D. The Conditioned Basement as a Superior Energy Solution:
By fully conditioning the basement and thoroughly insulating the rim joists, we are effectively moving the building's thermal boundary. The earth surrounding the basement provides a natural, stable insulating value (approximately R-1 per inch of soil), with ground temperatures remaining relatively constant year-round. The primary source of energy loss is through the rim joists to the cold outside air. The rim joists are covered and insulated via a ceiling existent in the basement.

Reconsideration Text
A. Objective Heat-Loss Comparison
A conservative building envelope analysis was performed comparing existing uninsulated brick walls to the prescriptive R-15 insulated condition.
Existing brick wall effective R-value: R-2.0 (U = 0.50)
Prescriptive insulated wall: R-15 (U = 0.067)

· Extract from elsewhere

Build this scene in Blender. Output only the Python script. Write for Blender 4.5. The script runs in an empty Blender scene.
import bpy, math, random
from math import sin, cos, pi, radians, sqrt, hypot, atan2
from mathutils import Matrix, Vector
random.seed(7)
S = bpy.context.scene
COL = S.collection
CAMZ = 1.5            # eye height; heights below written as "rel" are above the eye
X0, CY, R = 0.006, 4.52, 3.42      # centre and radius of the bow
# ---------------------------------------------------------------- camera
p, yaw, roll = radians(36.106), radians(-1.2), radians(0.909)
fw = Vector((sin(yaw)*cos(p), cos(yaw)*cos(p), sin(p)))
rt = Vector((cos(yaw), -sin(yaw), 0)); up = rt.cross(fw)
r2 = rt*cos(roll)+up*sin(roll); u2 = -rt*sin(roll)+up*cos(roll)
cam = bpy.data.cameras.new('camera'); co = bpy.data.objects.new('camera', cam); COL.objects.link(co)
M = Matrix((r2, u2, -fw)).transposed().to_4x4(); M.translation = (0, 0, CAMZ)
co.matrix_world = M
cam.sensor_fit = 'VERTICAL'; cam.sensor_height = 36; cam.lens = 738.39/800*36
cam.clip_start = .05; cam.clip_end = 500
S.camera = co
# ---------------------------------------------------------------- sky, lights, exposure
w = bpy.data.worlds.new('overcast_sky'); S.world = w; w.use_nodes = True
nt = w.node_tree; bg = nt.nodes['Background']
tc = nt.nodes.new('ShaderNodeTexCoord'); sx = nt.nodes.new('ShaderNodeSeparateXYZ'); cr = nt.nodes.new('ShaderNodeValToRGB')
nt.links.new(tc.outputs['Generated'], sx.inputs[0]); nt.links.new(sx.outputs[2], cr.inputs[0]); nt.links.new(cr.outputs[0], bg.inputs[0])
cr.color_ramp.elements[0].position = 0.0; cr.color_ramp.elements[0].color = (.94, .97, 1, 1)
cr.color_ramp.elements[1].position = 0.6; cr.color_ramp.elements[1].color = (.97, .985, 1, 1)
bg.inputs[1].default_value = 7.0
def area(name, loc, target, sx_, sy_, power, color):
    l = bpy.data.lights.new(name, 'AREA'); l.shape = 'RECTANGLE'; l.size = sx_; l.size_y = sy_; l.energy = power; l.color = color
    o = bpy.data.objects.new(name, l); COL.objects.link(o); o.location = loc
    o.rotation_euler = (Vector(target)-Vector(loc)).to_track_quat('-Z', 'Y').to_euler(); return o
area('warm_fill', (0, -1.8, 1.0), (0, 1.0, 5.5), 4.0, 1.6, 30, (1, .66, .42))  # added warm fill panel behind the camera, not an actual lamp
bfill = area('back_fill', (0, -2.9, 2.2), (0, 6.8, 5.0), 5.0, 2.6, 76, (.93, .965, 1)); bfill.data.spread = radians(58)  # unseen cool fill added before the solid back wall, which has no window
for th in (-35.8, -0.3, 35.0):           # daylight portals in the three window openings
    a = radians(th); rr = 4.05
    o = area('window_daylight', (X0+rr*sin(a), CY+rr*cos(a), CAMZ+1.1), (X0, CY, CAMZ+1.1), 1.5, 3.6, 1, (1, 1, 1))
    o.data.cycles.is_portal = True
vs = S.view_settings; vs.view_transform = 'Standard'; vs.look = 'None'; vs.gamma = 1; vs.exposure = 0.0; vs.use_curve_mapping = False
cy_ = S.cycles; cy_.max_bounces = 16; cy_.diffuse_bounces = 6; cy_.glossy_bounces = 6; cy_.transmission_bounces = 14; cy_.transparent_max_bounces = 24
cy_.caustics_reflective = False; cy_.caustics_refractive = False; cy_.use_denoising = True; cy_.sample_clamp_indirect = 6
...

Wall area analyzed: 417 sq ft
Temperature differential (?T): 20°F
Calculated Heat Loss
Uninsulated brick: 4,170 BTU/hr
R-15 insulated wall: 558 BTU/hr
Difference: 3,612 BTU/hr
Annualized under conservative assumptions, this equates to approximately 706 kWh/year, or $99/year in theoretical energy impact.

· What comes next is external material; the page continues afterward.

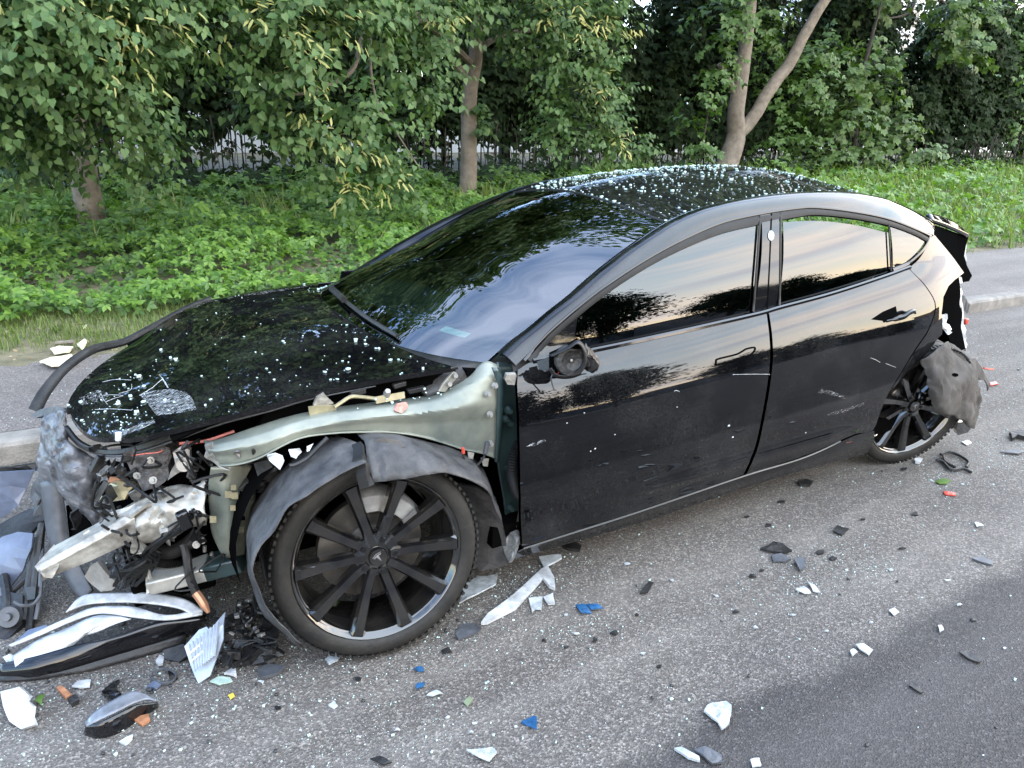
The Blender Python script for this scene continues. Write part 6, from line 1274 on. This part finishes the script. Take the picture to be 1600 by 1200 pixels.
loft('lens', [g3([(22, 1026, .05), (60, 1002, .075), (104, 984, .09), (150, 964, .105), (186, 964, .105), (206, 968, .10)]), g3([(24, 1038, .05), (62, 1022, .065), (100, 1008, .08), (122, 996, .085), (150, 980, .09), (190, 972, .095)]), g3([(26, 1046, .03), (48, 1046, .035), (76, 1032, .05), (108, 1012, .06), (116, 1000, .07), (150, 986, .08)])], WHITEP, hl, nu=30, nv=10, solid=.006)
bodyslab('clear_cap', [(5, 1026, .04), (14, 1022, .05), (24, 1028, .05), (26, 1044, .03), (14, 1040, .02)], .006, CLEARP, hl, amp=.004)
bodyslab('blue_film', [(24, 1002, .05), (44, 984, .06), (72, 976, .08), (74, 980, .08), (50, 992, .065), (28, 1004, .05)], .006, BLUEGREY, hl)
bodyslab('rear_cover', [(252, 924, .12), (276, 926, .12), (310, 938, .10), (338, 954, .08), (330, 964, .08), (300, 944, .11), (262, 932, .12)], .012, PLASTIC, hl)
bodyslab('adjuster', [(200, 988, .075), (206, 985, .08), (210, 990, .08), (206, 996, .07)], .006, CLEARP, hl, step=.01)
bodyslab('vent_block', [(254, 1016, .03), (286, 1006, .04), (300, 1018, .03), (280, 1034, .01), (258, 1030, .01)], .03, PLASTIC, hl, bevel=.003)

# ---- finned heat sink plate
hs_ = empty('heat_sink', PZ(320, 1066, 0), 'pale blue finned metal plate with a broken corner, leaning by the headlamp', 'heat sink')
hsP = [(288, 1010, .08), (311, 984, .11), (323, 979, .12), (328, 985, .12), (352, 956, .14), (349, 998, .10), (338, 1029, .06), (328, 1056, .02), (310, 1068, .0), (298, 1040, .03)]
bodyslab('plate', hsP, .006, HEATSINK, hs_)
fn = None; hm = MB()
for k in range(9):
    t = (k+.5)/9; a = PZ(292+t*52, 1008-t*38, .088+t*.045); b = PZ(302+t*34, 1050-t*26, .03+t*.04); 
    a = a+(CAM-a)*.006; b = b+(CAM-b)*.006; MB().tube([a, b], .0045, 4).build('fin', HEATSINK, hs_, smooth=False)
for t in (.3, .62): MB().tube([(lambda q: q+(CAM-q)*.007)(PZ(293+8*t, 1010+38*t, .085-.05*t)), (lambda q: q+(CAM-q)*.007)(PZ(345-12*t, 968+50*t, .13-.06*t))], .004, 4).build('cross_rib', HEATSINK, hs_, smooth=False)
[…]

B. Energy Offset Through Existing Measures
The modest theoretical heat loss associated with the uninsulated wall is offset by existing energy-efficiency measures already installed in the home, including:
High-efficiency electric heat pump (COP ~3.0), significantly exceeding baseline system performance
Fully insulated attic and roof assemblies
Insulated exterior walls on the main living levels
Insulated basement ceiling joists
High-performance double-pane basement windows
These measures reduce total building heat loss by an amount that exceeds the theoretical impact of the interior basement wall insulation in question.

C. HVAC Control and Operational Reality
The basement does not contain a thermostat or independent zoning controls. HVAC operation is governed by the main-level thermostat. As a result:
Basement temperature changes do not increase HVAC runtime
The calculated heat-loss difference does not translate into measurable additional energy use
The calculated values represent an upper-bound theoretical condition rather than actual system behavior
D. Thermal Boundary Clarification
The interior basement wall separates two spaces that are both within the conditioned envelope. It does not separate conditioned space from unconditioned space or the exterior, and therefore does not function as part of the building thermal boundary as defined by code.

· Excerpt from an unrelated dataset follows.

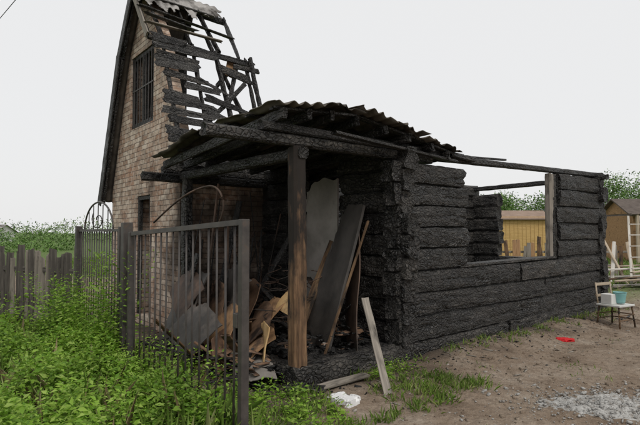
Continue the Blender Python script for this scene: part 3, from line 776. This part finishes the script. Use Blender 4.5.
for _ in range(260):
    t=random.random()**1.5; p=f0+fd*t; plant(p.x+random.uniform(-.2,.3),p.y-random.uniform(.05,.6),random.uniform(.15,.45)+(.4 if random.random()<.15 else 0),24,.065)
for _ in range(150):
    p=W(random.uniform(-1.2,-.2),random.uniform(-1.3,.1)); plant(p.x,p.y,random.uniform(.05,.2),14,.05)
for _ in range(26):
    p=W(random.uniform(.75,1.35),random.uniform(-.5,-.3)); plant(p.x,p.y,random.uniform(.08,.22),16,.05)
mkleaf('weeds',P,D,S,WEED)
P=[];D=[];S=[]
def tuft(x,y,n,h,sp=.05):
    for _ in range(n):
        px=x+random.gauss(0,sp);py=y+random.gauss(0,sp); az=random.random()*6.28; el=random.uniform(.6,1.5)
        P.append((px,py,gz(px,py)-.01)); D.append((math.cos(az)*math.cos(el),math.sin(az)*math.cos(el),math.sin(el))); S.append(h*random.uniform(.5,1.3))
for _ in range(2200):
    x=random.uniform(-9,-.3);y=random.uniform(2.4,10); a,q=toL(x,y)
    if a>-1.2 or q<-1.1: continue
    tuft(x,y,16,.34,.1)
for _ in range(300):
    p=W(random.uniform(-1.3,1.5),-random.uniform(.12,1.3))
    if noise.noise(Vector((p.x*1.8,p.y*1.8,1)))>-.05: tuft(p.x,p.y,14,.1,.05)
for _ in range(60):
    p=W(random.uniform(.8,7.5),-.18-abs(random.gauss(0,.12))); tuft(p.x,p.y,10,.1,.05)
for _ in range(260):
    x=random.uniform(1,9);y=random.uniform(3.2,14); a,q=toL(x,y)
    if q>-.3: continue
    if noise.noise(Vector((x*.9,y*.9,8)))>.12: tuft(x,y,9,.06,.05)
for _ in range(2600):
    x=random.uniform(-14,26); y=random.uniform(14,30); a,q=toL(x,y)
    if -.3<a<7.8 and -.3<q<6.5: continue
    if gmask(x,y)<.3: continue
    tuft(x,y,9,.24,.22)
mkleaf('grass',P,D,S,GRASS,None,.07)
P=[];D=[];S=[]
for _ in range(420):
    x=random.uniform(-8,-.5);y=random.uniform(2.6,9.5); a,q=toL(x,y)
    if a>-1.25 or q<-1.0: continue
    tuft(x,y,3,.45,.08)
mkleaf('dry_stalks',P,D,S,STRAW,None,.022)

def cloud(P,D,S,cx,cy,cz,rx,ry,rz_,n,ls):
    for _ in range(n):
        v=Vector((random.gauss(0,1),random.gauss(0,1),random.gauss(0,1))).normalized(); r=random.uniform(.5,1.1)*(1+.5*noise.noise(v*2+Vector((cx,cy,0))))
        P.append((cx+v.x*rx*r,cy+v.y*ry*r,max(.05,cz+v.z*rz_*r))); d=(v+Vector((random.gauss(0,.7),random.gauss(0,.7),random.gauss(0,.7)-.2))).normalized(); D.append(tuple(d)); S.append(ls*random.uniform(.6,1.3))
def tree(name,x,y,h,r):
    e=empty(name,False); P=[];D=[];S=[]
    tube('trunk',[(x,y,-.1),(x+.1,y,h*.3),(x-.05,y+.05,h*.6),(x,y,h*.92)],h*.028,BARK,e,8,taper=.25)
    for i in range(12):
        az=i*2.4; z0=h*(.25+.055*i); l=r*(1-.05*i)*random.uniform(.7,1.1); ex,ey,ez=x+l*math.cos(az),y+l*math.sin(az),z0+l*.55
        tube(f'limb_{i}',[(x,y,z0),(x+.5*l*math.cos(az),y+.5*l*math.sin(az),z0+l*.2),(ex,ey,ez)],h*.01,BARK,e,6,taper=.3)
        cloud(P,D,S,ex,ey,ez,r*.42,r*.42,r*.34,230,.2); cloud(P,D,S,(x+ex)/2,(y+ey)/2,z0+l*.4,r*.35,r*.35,r*.3,120,.2)
    mkleaf('crown',P,D,S,TREEL,e)
for i,(x,y,h,r) in enumerate([(20.5,38,5.3,2.3),(23.5,40,6.0,2.6),(26.5,41,5.2,2.4),(30,42,6.6,2.6),(17.2,38,4.2,2.0),(13.2,37,3.9,1.9),(16,44,4.6,2.3),(36,43,6,2.6)]):
    tree('tree' if i==0 else f'tree.{i:03d}',x,y,h,r)
P=[];D=[];S=[]
for i in range(190):
    ang=random.uniform(-62,62); R=random.uniform(85,130); x=R*math.sin(math.radians(ang)); y=R*math.cos(math.radians(ang))
    h=random.uniform(1.8,4.6)*(1.0 if ang<0 else 1.4)
    for k in range(2): cloud(P,D,S,x+random.uniform(-3,3),y+random.uniform(-2,2),h*.4,random.uniform(1.5,4),2.4,h*.55,170,.45)
mkleaf('distant_trees',P,D,S,FARL)
P=[];D=[];S=[]
for i in range(70):
    x=random.uniform(-45,-12) if i<44 else random.uniform(11,34); y=random.uniform(34,50); h=random.uniform(.9,2.2)*(1 if x<0 else 1.2)
    cloud(P,D,S,x,y,h*.4,random.uniform(1,1.8),1.3,h*.6,230,.22)
mkleaf('bushes',P,D,S,TREEL)

up=empty('utility_pole',False); tube('pole',[(-12.24,18,0),(-12.24,18,8.5)],.12,OLDW,up,12,taper=.7); board('crossarm',(-12.7,18,8.2),(-11.8,18,8.2),.1,.1,OLDW,up)
u2=empty('utility_pole',False); tube('pole',[(6.1,-2.8,0),(6.1,-2.8,6.5)],.11,OLDW,u2,12,taper=.7); board('crossarm',(5.7,-2.8,6.2),(6.6,-2.8,6.2),.1,.1,OLDW,u2)
A=Vector((-12.6,18,8.35));B=Vector((6.1,-2.8,6.3))
tube('power_cable',[A.lerp(B,t)-Vector((0,0,.25*4*t*(1-t))) for t in np.linspace(0,1,40)],.011,CHARK,None,6)

# ---------------------------------------------------------------- light
w=bpy.data.worlds.new('World'); sc.world=w; w.use_nodes=True; nt=w.node_tree
bg=nt.nodes['Background']; sky=nt.nodes.new('ShaderNodeTexSky'); sky.sky_type='NISHITA'; sky.sun_disc=False
EL,AZ=math.radians(52),math.radians(150)
sky.sun_elevation=EL; sky.sun_rotation=AZ; sky.dust_density=4
nt.links.new(sky.outputs[0],bg.inputs[0]); bg.inputs[1].default_value=.1
b2=nt.nodes.new('ShaderNodeBackground'); b2.inputs[0].default_value=(.985,.985,.985,1); b2.inputs[1].default_value=.9
ms=nt.nodes.new('ShaderNodeMixShader'); ms.inputs[0].default_value=.92
nt.links.new(bg.outputs[0],ms.inputs[1]); nt.links.new(b2.outputs[0],ms.inputs[2]); nt.links.new(ms.outputs[0],nt.nodes['World Output'].inputs[0])
sl=bpy.data.lights.new('sun','SUN'); sl.energy=1.45; sl.angle=math.radians(20); sl.color=(1,.96,.9)
so=bpy.data.objects.new('sun',sl); sc.collection.objects.link(so)
d=Vector((math.sin(AZ)*math.cos(EL),math.cos(AZ)*math.cos(EL),math.sin(EL)))
so.rotation_euler=d.to_track_quat('Z','Y').to_euler()

cam=bpy.data.cameras.new('camera'); co=bpy.data.objects.new('camera',cam); sc.collection.objects.link(co)
cam.sensor_width=36; cam.lens=28.125; cam.clip_end=2000; cam.clip_start=.05
co.location=(0,0,1.6); co.rotation_euler=(math.radians(90+2.23),0,0)
sc.camera=co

E. Moisture and Durability Considerations
The referenced Keeping the Heat In – Chapter 6 document(https://natural-resources.canada.ca/sites/www.nrcan.gc.ca/files/energy/pdf/housing/Chapter6_e.pdf) notes that older brick foundations:
Contain high mortar content
Absorb moisture from surrounding soil
Were not designed for interior vapor-closed insulation assemblies
The document cautions that interior insulation of historic brick foundations may introduce moisture risks and recommends exterior insulation where feasible or expert review prior to interior insulation.
Allowing the interior wall to remain uninsulated or partially insulated reduces the risk of long-term moisture accumulation and masonry degradation, while resulting in only minimal and theoretical energy penalties.

Supporting documentation and calculation is attached.

Conclusion
The proposed alternate approach meets the performance intent of the energy code by quantifying heat loss, demonstrating offset through existing energy measures, and avoiding unnecessary insulation that presents durability risks to a historic foundation.
Approval of this alternate maintains energy efficiency, preserves historic construction, and aligns with the objectives of the Oregon Residential Specialty Code.